Thermally-induced wettability alteration from hot-water imbibition in naturally fractured reservoirs—Part 1: Numerical model development & 1D models

Abstract

The alteration of wettability can be a key mechanism for additional oil production from hydrocarbon reservoirs worldwide. This paper models thermally-induced wettability alteration from hot-water imbibition in naturally fractured reservoirs (NFRs). Hot-water (or steam) enhanced oil recovery (EOR) in fractured reservoirs can lead to increased oil recovery by enhancing water imbibition into matrix blocks, rendering the formation more water-wet. This will increase recovery as a result of decreased oil-water interfacial tension and reduced residual oil saturation.Modeling and evaluating production mechanisms in such a process in NFRs requires an understanding of multiphase flow parameters. In this work, numerical simulation codes with finite-difference formulations were developed to couple fluid flow and heat transfer for 1D and 2D flow geometries in spontaneous imbibition. This paper examines the effect of elevated temperature on wettability by considering various initial and boundary conditions.

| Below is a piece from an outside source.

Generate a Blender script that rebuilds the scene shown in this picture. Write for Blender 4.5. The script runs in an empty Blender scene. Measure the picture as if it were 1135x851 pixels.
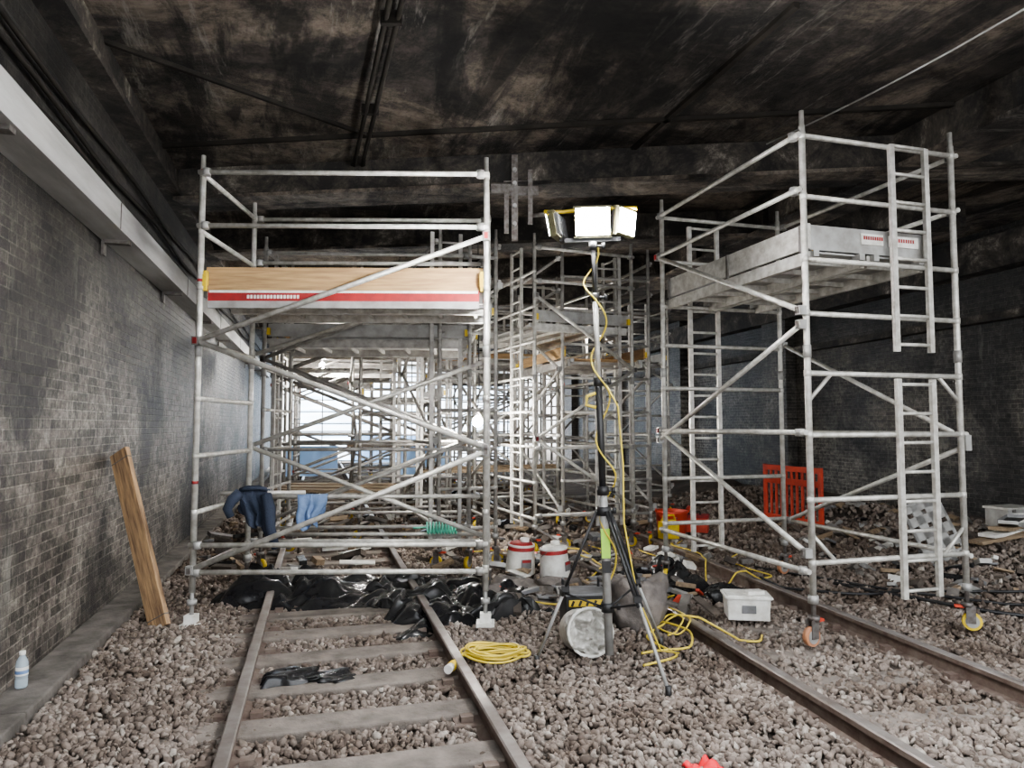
import bpy, math, random
import numpy as np
from mathutils import Vector, Matrix, noise
random.seed(7); np.random.seed(7)
scene=bpy.context.scene

# ------------------------------------------------------------ materials
def newmat(name):
    m=bpy.data.materials.new(name); m.use_nodes=True
    nt=m.node_tree; b=nt.nodes['Principled BSDF']; return m,nt,b
def N(nt,t,**kw):
    n=nt.nodes.new(t)
    for k,v in kw.items(): setattr(n,k,v)
    return n
def ramp(nt,stops):
    r=nt.nodes.new('ShaderNodeValToRGB'); e=r.color_ramp.elements
    while len(e)<len(stops): e.new(0.5)
    for i,(p,c) in enumerate(stops):
        e[i].position=p; e[i].color=(c[0],c[1],c[2],1)
    return r
def g3(x): return (x,x,x)
def noise_node(nt,src,scale,detail=8,rough=0.6,dist=0.0,stretch=None):
    if stretch:
        mp=N(nt,'ShaderNodeMapping'); mp.inputs['Scale'].default_value=stretch
        nt.links.new(src,mp.inputs['Vector']); src=mp.outputs['Vector']
    n=N(nt,'ShaderNodeTexNoise'); n.inputs['Scale'].default_value=scale; n.inputs['Detail'].default_value=detail
    n.inputs['Roughness'].default_value=rough; n.inputs['Distortion'].default_value=dist
    nt.links.new(src,n.inputs['Vector']); return n.outputs['Fac']
def mixc(nt,fac,a,b_,mode='MIX'):
    mx=N(nt,'ShaderNodeMixRGB',blend_type=mode)
    for i,v in((0,fac),(1,a),(2,b_)):
        if isinstance(v,(int,float)): mx.inputs[i].default_value=v
        elif isinstance(v,tuple): mx.inputs[i].default_value=(*v,1)
        else: nt.links.new(v,mx.inputs[i])
    return mx.outputs[0]
def mat(name,c1,c2=None,scale=8,rough=0.6,metal=0.0,bump=0.0,bscale=30,lo=0.35,hi=0.65,stretch=None,spec=0.5):
    m,nt,b=newmat(name); L=nt.links
    c2=c2 or tuple(x*0.7 for x in c1)
    tc=N(nt,'ShaderNodeTexCoord'); src=tc.outputs['Object']
    f=noise_node(nt,src,scale,stretch=stretch)
    r=ramp(nt,[(lo,c1),(hi,c2)]); L.new(f,r.inputs['Fac'])
    L.new(r.outputs['Color'],b.inputs['Base Color'])
    b.inputs['Roughness'].default_value=rough; b.inputs['Metallic'].default_value=metal
    b.inputs['Specular IOR Level'].default_value=spec
    if bump:
        f2=noise_node(nt,src,bscale,6,stretch=stretch)
        bp=N(nt,'ShaderNodeBump'); bp.inputs['Strength'].default_value=bump; bp.inputs['Distance'].default_value=0.02
        L.new(f2,bp.inputs['Height']); L.new(bp.outputs['Normal'],b.inputs['Normal'])
    return m
def emit(name,col,s):
    m,nt,b=newmat(name)
    b.inputs['Base Color'].default_value=(*col,1)
    b.inputs['Emission Color'].default_value=(*col,1); b.inputs['Emission Strength'].default_value=s
    return m

def brick(name,c1,c2,mortar,dark,zsoot=3.3,efflo=0.35,patch=(0.42,0.58)):
    m,nt,b=newmat(name); L=nt.links
    tc=N(nt,'ShaderNodeTexCoord'); O=tc.outputs['Object']
    sep=N(nt,'ShaderNodeSeparateXYZ'); L.new(O,sep.inputs[0])
    cmb=N(nt,'ShaderNodeCombineXYZ'); L.new(sep.outputs['X'],cmb.inputs['X']); L.new(sep.outputs['Z'],cmb.inputs['Y'])
    br=N(nt,'ShaderNodeTexBrick'); br.inputs['Scale'].default_value=1.0
    br.squash=0.5; br.squash_frequency=2; br.offset=0.25
    br.inputs['Brick Width'].default_value=0.225; br.inputs['Row Height'].default_value=0.070
    br.inputs['Mortar Size'].default_value=0.006; br.inputs['Mortar Smooth'].default_value=0.4; br.inputs['Bias'].default_value=-0.15
    br.inputs['Color1'].default_value=(*c1,1); br.inputs['Color2'].default_value=(*c2,1); br.inputs['Mortar'].default_value=(*mortar,1)
    L.new(cmb.outputs[0],br.inputs['Vector'])
    f1=noise_node(nt,O,2.6,13,0.88)
    r=ramp(nt,[(0.50,g3(0)),(0.58,g3(efflo))]); L.new(f1,r.inputs['Fac'])
    c=mixc(nt,r.outputs['Color'],br.outputs['Color'],(0.55,0.535,0.48))
    f4=noise_node(nt,O,12,6,0.8); r4=ramp(nt,[(0.4,g3(0.22)),(0.6,g3(1.3))]); L.new(f4,r4.inputs[0])
    c=mixc(nt,0.8,c,r4.outputs[0],'MULTIPLY')
    f2=noise_node(nt,O,0.6,11,0.7,0.5)
    r2=ramp(nt,[(patch[0],(1.2,1.15,1.08)),(patch[1],dark)]); L.new(f2,r2.inputs['Fac'])
    c=mixc(nt,1.0,c,r2.outputs['Color'],'MULTIPLY')
    f3=noise_node(nt,O,1.0,11,0.8,0,(3.0,1,0.5)); r3=ramp(nt,[(0.56,g3(0)),(0.66,g3(0.4))]); L.new(f3,r3.inputs[0])
    c=mixc(nt,r3.outputs[0],c,(0.42,0.41,0.36))
    ad0=N(nt,'ShaderNodeMath',operation='MULTIPLY_ADD'); L.new(f2,ad0.inputs[0]); ad0.inputs[1].default_value=-2.2; L.new(sep.outputs['Z'],ad0.inputs[2])
    mr=N(nt,'ShaderNodeMapRange'); mr.inputs['From Min'].default_value=zsoot-2.5; mr.inputs['From Max'].default_value=zsoot-1.1
    mr.inputs['To Min'].default_value=1; mr.inputs['To Max'].default_value=0.22
    L.new(ad0.outputs[0],mr.inputs['Value'])
    c=mixc(nt,1.0,c,mr.outputs[0],'MULTIPLY')
    L.new(c,b.inputs['Base Color'])
    b.inputs['Roughness'].default_value=0.55
    ad=N(nt,'ShaderNodeMath',operation='MULTIPLY_ADD'); L.new(br.outputs['Fac'],ad.inputs[0]); ad.inputs[1].default_value=-0.8
    L.new(f1,ad.inputs[2])
    bp=N(nt,'ShaderNodeBump'); bp.inputs['Strength'].default_value=1.0; bp.inputs['Distance'].default_value=0.02
    L.new(ad.outputs[0],bp.inputs['Height']); L.new(bp.outputs[0],b.inputs['Normal'])
    return m

M_alu=mat('aluminium_tube',(0.68,0.67,0.63),(0.42,0.40,0.36),scale=14,rough=0.42,metal=0.3,bump=0.1)
M_alud=mat('aluminium_dull',(0.44,0.44,0.43),(0.28,0.27,0.25),scale=6,rough=0.5,metal=0.3,bump=0.1)
M_aluf=mat('aluminium_far',(0.50,0.49,0.46),(0.30,0.28,0.26),scale=10,rough=0.5,metal=0.3)  # darker aluminium tone for the far towers and sheeting frame
M_steel=mat('galv_dark',(0.22,0.21,0.2),(0.12,0.10,0.09),scale=20,rough=0.5,metal=0.5)
M_soot=mat('soot_black',(0.02,0.018,0.016),(0.04,0.035,0.03),scale=4,rough=0.85,spec=0.2)
M_ply=mat('plywood_weathered',(0.50,0.33,0.16),(0.30,0.19,0.10),scale=3,stretch=(1,8,14),rough=0.75,bump=0.1)
M_plank=mat('plank_wood',(0.60,0.40,0.22),(0.22,0.14,0.09),scale=3,stretch=(12,12,1.2),rough=0.8,bump=0.3,bscale=6)
M_board=mat('board_wood',(0.36,0.27,0.18),(0.2,0.15,0.1),scale=3,stretch=(1.2,12,12),rough=0.8,bump=0.3,bscale=6)
M_red=mat('red_paint',(0.40,0.03,0.03),(0.24,0.03,0.03),rough=0.5)
M_orange=mat('orange_red_plastic',(0.62,0.08,0.04),(0.45,0.06,0.035),rough=0.5)
M_wheel=mat('castor_rubber',(0.55,0.25,0.12),(0.4,0.2,0.12),rough=0.6)
M_yel=mat('yellow_plastic',(0.75,0.55,0.04),(0.6,0.42,0.04),rough=0.4)
M_ycab=mat('yellow_cable',(0.85,0.66,0.10),(0.62,0.48,0.08),rough=0.45)
M_white=mat('white_plastic',(0.88,0.88,0.85),(0.62,0.60,0.55),scale=10,rough=0.45)
M_black=mat('black_plastic',(0.02,0.02,0.022),(0.035,0.035,0.035),rough=0.4)
M_tarp=mat('black_polythene',(0.012,0.012,0.014),(0.035,0.035,0.035),scale=3,rough=0.22,bump=0.3,bscale=12)
M_grey=mat('grey_plastic',(0.22,0.22,0.23),(0.12,0.12,0.12),rough=0.5)
M_navy=mat('navy_cloth',(0.025,0.036,0.06),(0.04,0.05,0.08),rough=0.9,bump=0.4,bscale=60)
M_blue=mat('pale_blue_cloth',(0.14,0.22,0.40),(0.22,0.32,0.52),rough=0.8,bump=0.3)
M_green=mat('mint_green_plastic',(0.25,0.8,0.6),(0.15,0.65,0.48),rough=0.4)
M_lime=mat('lime_label',(0.5,0.85,0.1),(0.4,0.75,0.1),rough=0.5)
M_rail=mat('rail_rust',(0.12,0.08,0.065),(0.20,0.16,0.135),scale=9,rough=0.7,metal=0.2,bump=0.2)
M_railtop=mat('rail_worn_head',(0.36,0.33,0.31),(0.20,0.165,0.145),scale=4,rough=0.4,metal=0.5)
M_sleeper=mat('sleeper_concrete',(0.27,0.235,0.205),(0.14,0.12,0.105),scale=5,rough=0.9,bump=0.7,bscale=25)
M_kerb=mat('kerb_concrete',(0.22,0.20,0.18),(0.10,0.09,0.08),scale=5,rough=0.9,bump=0.5,bscale=20)
M_dirt=mat('track_dirt',(0.06,0.05,0.044),(0.14,0.115,0.095),scale=3,rough=0.95,bump=0.6,bscale=25)
M_girder=mat('painted_girder',(0.55,0.55,0.54),(0.34,0.335,0.32),scale=1.5,stretch=(0.6,4,4),rough=0.5,metal=0.1)
M_brickL=brick('brick_left',(0.09,0.08,0.073),(0.29,0.26,0.238),(0.38,0.36,0.33),(0.22,0.20,0.185),efflo=0.5)
M_brickR=brick('brick_right',(0.08,0.073,0.068),(0.20,0.185,0.172),(0.32,0.31,0.285),(0.35,0.34,0.33),zsoot=4.0,efflo=0.3)
M_led=emit('led_white',(1.0,1.0,1.0),500)
M_bulb=emit('bulb_warm',(1.0,0.97,0.92),500)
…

This approach results in more accurate simulation results as the relative permeability and capillary pressure curves are updated at each time step and for each grid (or each rock-type).The results from this study confirmed: a) the rate of recovery in co-current is generally higher than that in counter-current imbibition in a hot-water imbibition process, b) changing the wetting state in matrix from intermediate- or oil-wet to more water-wet proved to increase the ultimate recovery by reducing the residual oil saturation, c) updating the kr and Pc curves vs. temperature in simulating a hot-water injection process in NFRs can be more accurate than the commercial simulators where the relative permeability and capillary pressure curves are updated based on solely their end-points.